The problem: Extract all data as written.

Source material:
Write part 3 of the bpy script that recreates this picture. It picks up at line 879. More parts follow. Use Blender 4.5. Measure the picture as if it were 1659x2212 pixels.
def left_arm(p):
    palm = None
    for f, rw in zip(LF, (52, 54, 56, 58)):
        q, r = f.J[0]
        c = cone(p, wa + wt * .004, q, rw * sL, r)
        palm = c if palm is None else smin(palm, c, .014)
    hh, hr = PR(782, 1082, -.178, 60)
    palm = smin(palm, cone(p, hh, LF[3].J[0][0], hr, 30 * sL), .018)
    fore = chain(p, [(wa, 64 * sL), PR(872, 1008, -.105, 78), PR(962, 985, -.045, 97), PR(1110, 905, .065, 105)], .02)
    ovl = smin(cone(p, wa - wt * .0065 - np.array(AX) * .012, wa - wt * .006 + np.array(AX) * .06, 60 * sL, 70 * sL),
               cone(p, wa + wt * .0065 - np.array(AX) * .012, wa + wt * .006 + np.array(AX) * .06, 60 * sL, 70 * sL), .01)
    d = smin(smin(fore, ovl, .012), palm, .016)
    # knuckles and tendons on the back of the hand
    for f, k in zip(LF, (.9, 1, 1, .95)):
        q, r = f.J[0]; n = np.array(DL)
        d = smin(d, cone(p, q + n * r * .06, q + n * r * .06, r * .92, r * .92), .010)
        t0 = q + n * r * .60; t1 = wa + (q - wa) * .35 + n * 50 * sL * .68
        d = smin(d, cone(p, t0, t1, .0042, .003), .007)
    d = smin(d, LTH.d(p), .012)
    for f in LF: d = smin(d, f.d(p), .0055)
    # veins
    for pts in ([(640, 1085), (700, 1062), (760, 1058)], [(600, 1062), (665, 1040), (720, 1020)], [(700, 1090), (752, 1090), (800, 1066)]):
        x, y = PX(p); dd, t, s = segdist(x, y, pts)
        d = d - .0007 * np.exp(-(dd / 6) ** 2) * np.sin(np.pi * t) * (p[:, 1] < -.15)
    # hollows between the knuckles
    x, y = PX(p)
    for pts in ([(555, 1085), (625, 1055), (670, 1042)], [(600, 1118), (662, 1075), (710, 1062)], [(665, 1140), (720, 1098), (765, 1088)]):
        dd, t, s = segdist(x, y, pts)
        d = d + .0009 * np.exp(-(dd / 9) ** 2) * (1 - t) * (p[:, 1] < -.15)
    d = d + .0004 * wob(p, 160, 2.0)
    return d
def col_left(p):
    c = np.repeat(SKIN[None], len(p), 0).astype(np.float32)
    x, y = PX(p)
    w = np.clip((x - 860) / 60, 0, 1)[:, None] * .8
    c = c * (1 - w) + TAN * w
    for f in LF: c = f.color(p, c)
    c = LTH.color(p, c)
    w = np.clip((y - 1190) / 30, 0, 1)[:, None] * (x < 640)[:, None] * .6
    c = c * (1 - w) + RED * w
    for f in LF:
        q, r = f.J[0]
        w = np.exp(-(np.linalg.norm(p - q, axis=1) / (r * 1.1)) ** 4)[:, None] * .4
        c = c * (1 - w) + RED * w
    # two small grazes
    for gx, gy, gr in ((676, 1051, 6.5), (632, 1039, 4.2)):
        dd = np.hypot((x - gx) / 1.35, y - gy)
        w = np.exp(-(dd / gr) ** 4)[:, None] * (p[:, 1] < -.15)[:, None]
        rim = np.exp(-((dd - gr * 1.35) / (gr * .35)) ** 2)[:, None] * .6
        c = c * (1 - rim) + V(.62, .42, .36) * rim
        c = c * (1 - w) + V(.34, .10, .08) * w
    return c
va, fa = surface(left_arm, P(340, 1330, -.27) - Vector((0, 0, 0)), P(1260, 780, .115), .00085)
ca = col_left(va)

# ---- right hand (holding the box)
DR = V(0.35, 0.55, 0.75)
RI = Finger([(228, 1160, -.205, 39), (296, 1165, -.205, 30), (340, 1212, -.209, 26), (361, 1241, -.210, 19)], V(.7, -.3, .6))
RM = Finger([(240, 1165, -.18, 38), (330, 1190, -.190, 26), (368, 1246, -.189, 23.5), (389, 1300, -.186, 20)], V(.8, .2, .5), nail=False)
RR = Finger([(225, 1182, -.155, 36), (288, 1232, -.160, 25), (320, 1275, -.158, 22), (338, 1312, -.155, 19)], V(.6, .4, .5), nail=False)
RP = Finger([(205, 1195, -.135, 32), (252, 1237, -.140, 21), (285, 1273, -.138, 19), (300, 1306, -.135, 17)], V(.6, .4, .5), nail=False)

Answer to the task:
Write part 3 of the bpy script that recreates this picture. It picks up at line 879. More parts follow. Use Blender 4.5. Measure the picture as if it were 1659x2212 pixels.
def left_arm(p):
    palm = None
    for f, rw in zip(LF, (52, 54, 56, 58)):
        q, r = f.J[0]
        c = cone(p, wa + wt * .004, q, rw * sL, r)
        palm = c if palm is None else smin(palm, c, .014)
    hh, hr = PR(782, 1082, -.178, 60)
    palm = smin(palm, cone(p, hh, LF[3].J[0][0], hr, 30 * sL), .018)
    fore = chain(p, [(wa, 64 * sL), PR(872, 1008, -.105, 78), PR(962, 985, -.045, 97), PR(1110, 905, .065, 105)], .02)
    ovl = smin(cone(p, wa - wt * .0065 - np.array(AX) * .012, wa - wt * .006 + np.array(AX) * .06, 60 * sL, 70 * sL),
               cone(p, wa + wt * .0065 - np.array(AX) * .012, wa + wt * .006 + np.array(AX) * .06, 60 * sL, 70 * sL), .01)
    d = smin(smin(fore, ovl, .012), palm, .016)
    # knuckles and tendons on the back of the hand
    for f, k in zip(LF, (.9, 1, 1, .95)):
        q, r = f.J[0]; n = np.array(DL)
        d = smin(d, cone(p, q + n * r * .06, q + n * r * .06, r * .92, r * .92), .010)
        t0 = q + n * r * .60; t1 = wa + (q - wa) * .35 + n * 50 * sL * .68
        d = smin(d, cone(p, t0, t1, .0042, .003), .007)
    d = smin(d, LTH.d(p), .012)
    for f in LF: d = smin(d, f.d(p), .0055)
    # veins
    for pts in ([(640, 1085), (700, 1062), (760, 1058)], [(600, 1062), (665, 1040), (720, 1020)], [(700, 1090), (752, 1090), (800, 1066)]):
        x, y = PX(p); dd, t, s = segdist(x, y, pts)
        d = d - .0007 * np.exp(-(dd / 6) ** 2) * np.sin(np.pi * t) * (p[:, 1] < -.15)
    # hollows between the knuckles
    x, y = PX(p)
    for pts in ([(555, 1085), (625, 1055), (670, 1042)], [(600, 1118), (662, 1075), (710, 1062)], [(665, 1140), (720, 1098), (765, 1088)]):
        dd, t, s = segdist(x, y, pts)
        d = d + .0009 * np.exp(-(dd / 9) ** 2) * (1 - t) * (p[:, 1] < -.15)
    d = d + .0004 * wob(p, 160, 2.0)
    return d
def col_left(p):
    c = np.repeat(SKIN[None], len(p), 0).astype(np.float32)
    x, y = PX(p)
    w = np.clip((x - 860) / 60, 0, 1)[:, None] * .8
    c = c * (1 - w) + TAN * w
    for f in LF: c = f.color(p, c)
    c = LTH.color(p, c)
    w = np.clip((y - 1190) / 30, 0, 1)[:, None] * (x < 640)[:, None] * .6
    c = c * (1 - w) + RED * w
    for f in LF:
        q, r = f.J[0]
        w = np.exp(-(np.linalg.norm(p - q, axis=1) / (r * 1.1)) ** 4)[:, None] * .4
        c = c * (1 - w) + RED * w
    # two small grazes
    for gx, gy, gr in ((676, 1051, 6.5), (632, 1039, 4.2)):
        dd = np.hypot((x - gx) / 1.35, y - gy)
        w = np.exp(-(dd / gr) ** 4)[:, None] * (p[:, 1] < -.15)[:, None]
        rim = np.exp(-((dd - gr * 1.35) / (gr * .35)) ** 2)[:, None] * .6
        c = c * (1 - rim) + V(.62, .42, .36) * rim
        c = c * (1 - w) + V(.34, .10, .08) * w
    return c
va, fa = surface(left_arm, P(340, 1330, -.27) - Vector((0, 0, 0)), P(1260, 780, .115), .00085)
ca = col_left(va)

# ---- right hand (holding the box)
DR = V(0.35, 0.55, 0.75)
RI = Finger([(228, 1160, -.205, 39), (296, 1165, -.205, 30), (340, 1212, -.209, 26), (361, 1241, -.210, 19)], V(.7, -.3, .6))
RM = Finger([(240, 1165, -.18, 38), (330, 1190, -.190, 26), (368, 1246, -.189, 23.5), (389, 1300, -.186, 20)], V(.8, .2, .5), nail=False)
RR = Finger([(225, 1182, -.155, 36), (288, 1232, -.160, 25), (320, 1275, -.158, 22), (338, 1312, -.155, 19)], V(.6, .4, .5), nail=False)
RP = Finger([(205, 1195, -.135, 32), (252, 1237, -.140, 21), (285, 1273, -.138, 19), (300, 1306, -.135, 17)], V(.6, .4, .5), nail=False)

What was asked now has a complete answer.